[REQUEST] Both the line containing "blades('grass', G1, lambda" and the line containing "blades('grass', G2, lambda" are to be reproduced exactly, along with every line between them, and nothing more.
** BEGIN COLLECTED MATERIAL **
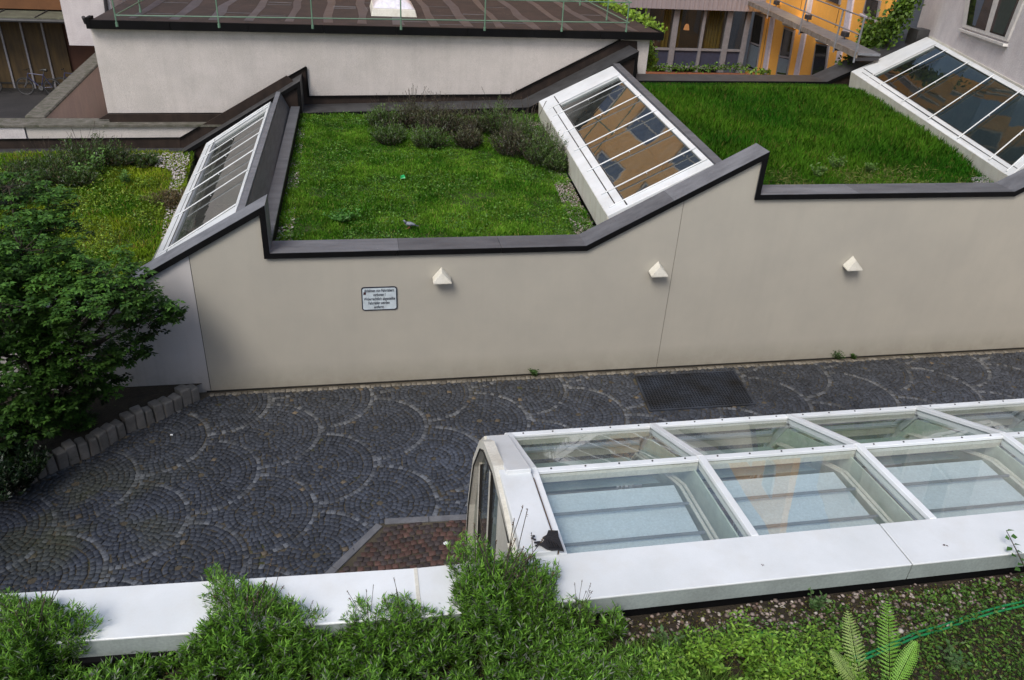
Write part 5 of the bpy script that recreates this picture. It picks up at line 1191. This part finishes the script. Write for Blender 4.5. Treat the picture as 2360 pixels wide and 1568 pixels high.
# low dark shrub at the left edge of the setts
q = Z(20, 1110, .3); sprig_shrub('corner_shrub', 'very dark low shrub before the granite blocks at the left edge', 'bush', (q[0], q[1], .15), .55, .75, 260, 30, .06, .022, (.012, .035, .012), (.03, .07, .02))

# ------------------------------------------------------------------ lawns on the roofs
def colmix(a, b, c3, s, seed):
    def f(x, y, n):
        t = np.clip((fbm(x, y, s, seed)-.3)*2.5, 0, 1)[:, None]; c = np.array(a)*(1-t)+np.array(b)*t
        t2 = np.clip((fbm(x, y, s*3.1, seed+40)-.25)*1.8, 0, 1)[:, None]; c = c*(.74+.42*t2); k = (rng.random(n) < .05+.16*(t2[:, 0] > .8)); c[k] = np.array(c3); return c*rng.uniform(.7, 1.3, (n, 1))
    return f
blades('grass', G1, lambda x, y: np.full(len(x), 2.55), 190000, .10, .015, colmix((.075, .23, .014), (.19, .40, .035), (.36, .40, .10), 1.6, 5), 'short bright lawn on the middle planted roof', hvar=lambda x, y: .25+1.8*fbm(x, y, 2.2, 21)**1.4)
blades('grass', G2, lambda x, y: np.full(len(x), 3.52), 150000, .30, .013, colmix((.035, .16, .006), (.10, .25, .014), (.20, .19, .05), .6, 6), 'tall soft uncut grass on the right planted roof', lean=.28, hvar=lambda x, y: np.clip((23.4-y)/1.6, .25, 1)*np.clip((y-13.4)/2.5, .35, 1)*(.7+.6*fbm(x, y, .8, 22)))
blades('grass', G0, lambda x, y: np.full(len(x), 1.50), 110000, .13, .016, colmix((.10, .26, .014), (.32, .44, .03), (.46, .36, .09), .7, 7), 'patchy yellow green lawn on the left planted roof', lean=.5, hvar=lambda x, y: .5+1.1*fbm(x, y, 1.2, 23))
cover('ground_cover', 'broad leaved weeds and clover spread through the left roof lawn', [(-12, 14), (-4.1, 14), (-4.8, 21.5), (-12, 21.5)], 26000, lambda x, y: np.full(len(x), 1.55), .06, .032, (.08, .20, .02), (.28, .38, .04), .16, patch=lambda x, y: fbm(x, y, .9, 31) > .45)
cover('ground_cover', 'clover patches and small weeds in the middle roof lawn', G1, 22000, lambda x, y: np.full(len(x), 2.57), .055, .032, (.045, .14, .018), (.15, .30, .045), .11, patch=lambda x, y: fbm(x, y, 1.4, 33) > .5)
cover('ground_cover', 'straw coloured dry stems and weeds along the front of the right roof lawn', [(8.0, 13.55), (12.8, 13.55), (12.9, 14.9), (8.2, 14.7)], 2600, lambda x, y: np.full(len(x), 3.54), .14, .010, (.14, .17, .04), (.26, .25, .08), .12, patch=lambda x, y: fbm(x, y, 1.2, 35) > .4)
wg = [(.60, .57, .53), (.42, .38, .34), (.20, .16, .13), (.30, .25, .2)]
pebbles('gravel', [(-1.60, 13.5), (-1.30, 13.5), (-1.45, 23.0), (-1.60, 23.0)], lambda x, y: np.full(len(x), 2.57), 1100, .015, .032, wg, 'pale gravel strip beside the slate step of the middle lawn')
pebbles('gravel', [(4.05, 13.5), (4.50, 13.5), (5.2, 23.0), (4.85, 23.0)], lambda x, y: np.full(len(x), 2.58), 3000, .015, .03, [(.30, .26, .22), (.18, .14, .11), (.42, .38, .34)], 'brownish gravel strip at the foot of the middle skylight')
pebbles('gravel', [(-3.95, 15.5), (-4.1, 15.5), (-4.85, 21.3), (-6.2, 22.4), (-6.2, 22.9), (-4.65, 22.9)], lambda x, y: np.full(len(x), 1.56), 1100, .02, .04, [(.62, .58, .56), (.48, .43, .42), (.3, .26, .24)], 'whitish gravel in the rear corner of the left lawn')
pebbles('gravel', [(12.3, 13.5), (12.95, 13.5), (13.2, 14.4), (12.8, 14.3)], lambda x, y: np.full(len(x), 3.56), 300, .02, .04, [(.2, .2, .2), (.32, .3, .3)], 'dark pebbles in the front corner of the right lawn')
# bushes on the middle roof
def zq(x, y, z_): return Z(x, y, z_)
RB = 'wild lavender bushes at the back of the middle lawn'
mid_b = [(885, 262, .50, .55, 0), (950, 255, .60, .60, 1), (1015, 268, .62, .60, 1), (1085, 275, .55, .55, 1), (1150, 268, .68, .62, 0), (1215, 300, .70, .62, 0), (1255, 340, .62, .55, 0), (1180, 320, .6, .55, 1), (900, 300, .45, .45, 0), (985, 310, .45, .5, 0), (1080, 310, .42, .42, 1), (1285, 365, .4, .42, 0)]
names_ = ['grey green lavender bush at the left end of the bush row on the middle lawn', 'lavender bush with dry brown tips second in the row on the middle lawn', 'brownish lavender bush in the middle of the row against the flashing', 'dark twiggy lavender bush before the white wall', 'greenest lavender bush of the row below the sloping flashing', 'broad lavender bush close to the middle skylight corner', 'yellow green lavender bush leaning on the skylight upstand', 'brown lavender bush between the greenest and the broad one', 'small round bush in front of the left end of the row', 'low bush in front of the row centre', 'half dry low bush right of the row centre', 'smallest bush nearest the skylight upstand']
for (x, y, h, r, dry_), lb in zip(mid_b, names_):
    h = h*1.3; q = Z(x, y+8, 2.55+h*.5)
    sprig_shrub('roof_bush', lb, 'bush', (q[0], min(q[1], 22.7), 2.53), r, h, 260, 14, .085, .013, (.06, .13, .025) if not dry_ else (.065, .085, .035), (.13, .22, .045) if not dry_ else (.13, .13, .065), RB, 26 if dry_ else 14, dead=.35 if dry_ else .12, dryc=(.12, .085, .065))
RB2 = 'bushes at the back of the left lawn'
for (x, y, h, r), lb in zip([(195, 345, .8, .75), (110, 375, .7, .75), (260, 350, .62, .6), (30, 430, .7, .8), (330, 362, .35, .4), (60, 395, .6, .7), (170, 400, .5, .6)], ['highest bush of the left lawn before the brown flashing', 'dark bush left of the highest one on the left lawn', 'dusky bush right of the highest one on the left lawn', 'dark bush at the left edge of the photo on the left lawn', 'small low bush by the white gravel of the left lawn', 'shadowy bush behind the one at the left edge', 'low bush in front of the dark ones on the left lawn']):
    q = Z(x, y+8, 1.5+h*.5); sprig_shrub('roof_bush', lb, 'bush', (q[0], min(q[1], 22.5), 1.48), r, h, 240, 14, .09, .016, (.03, .075, .016), (.09, .16, .028), RB2, 12, dead=.15)
for (x, y, z_, h, lb) in ((190, 425, 1.5, .6, 'pale young shoot with compound leaves before the dark bushes'), (235, 405, 1.5, .7, 'taller pale shoot with fresh leaves left of the lawn centre'), (290, 430, 1.5, .4, 'short pale shoot on the left lawn')):
    q = Z(x, y, z_); stem_plant('young_shoot', lb, 'plant', q, h, 8, 7, .11, .05, (.09, .20, .04), (.16, .30, .07), .55)
q = Z(455, 410, 1.5)
q = Z(405, 470, 1.55); sprig_shrub('dry_bush', 'brownish half dry bush beside the left skylight', 'bush', (q[0], q[1], 1.48), .55, .38, 240, 14, .08, .013, (.10, .095, .03), (.17, .13, .06), None, 14, dead=.5, dryc=(.20, .13, .08))
q = Z(790, 515, 2.56); stem_plant('weed_patch', 'bright leafy weed patch left of the pigeon on the middle lawn', 'weed', q, .22, 26, 6, .09, .045, (.05, .17, .025), (.11, .27, .05), 1.7)
for (x, y, h, lb) in ((1925, 395, .34, 'pale weed near the front of the right lawn'), (1880, 412, .26, 'small light weed at the front coping of the right lawn'), (2000, 405, .26, 'weed amid straw at the front of the right lawn'), (2290, 405, .25, 'dark weed in the front corner of the right lawn')):
    q = Z(x, y, 3.53); stem_plant('roof_weed', lb, 'weed', q, h, 12, 6, .07, .035, (.07, .15, .03), (.14, .24, .06), .8)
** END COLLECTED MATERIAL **
[EXERCISE SOLUTION]
blades('grass', G1, lambda x, y: np.full(len(x), 2.55), 190000, .10, .015, colmix((.075, .23, .014), (.19, .40, .035), (.36, .40, .10), 1.6, 5), 'short bright lawn on the middle planted roof', hvar=lambda x, y: .25+1.8*fbm(x, y, 2.2, 21)**1.4)
blades('grass', G2, lambda x, y: np.full(len(x), 3.52), 150000, .30, .013, colmix((.035, .16, .006), (.10, .25, .014), (.20, .19, .05), .6, 6), 'tall soft uncut grass on the right planted roof', lean=.28, hvar=lambda x, y: np.clip((23.4-y)/1.6, .25, 1)*np.clip((y-13.4)/2.5, .35, 1)*(.7+.6*fbm(x, y, .8, 22)))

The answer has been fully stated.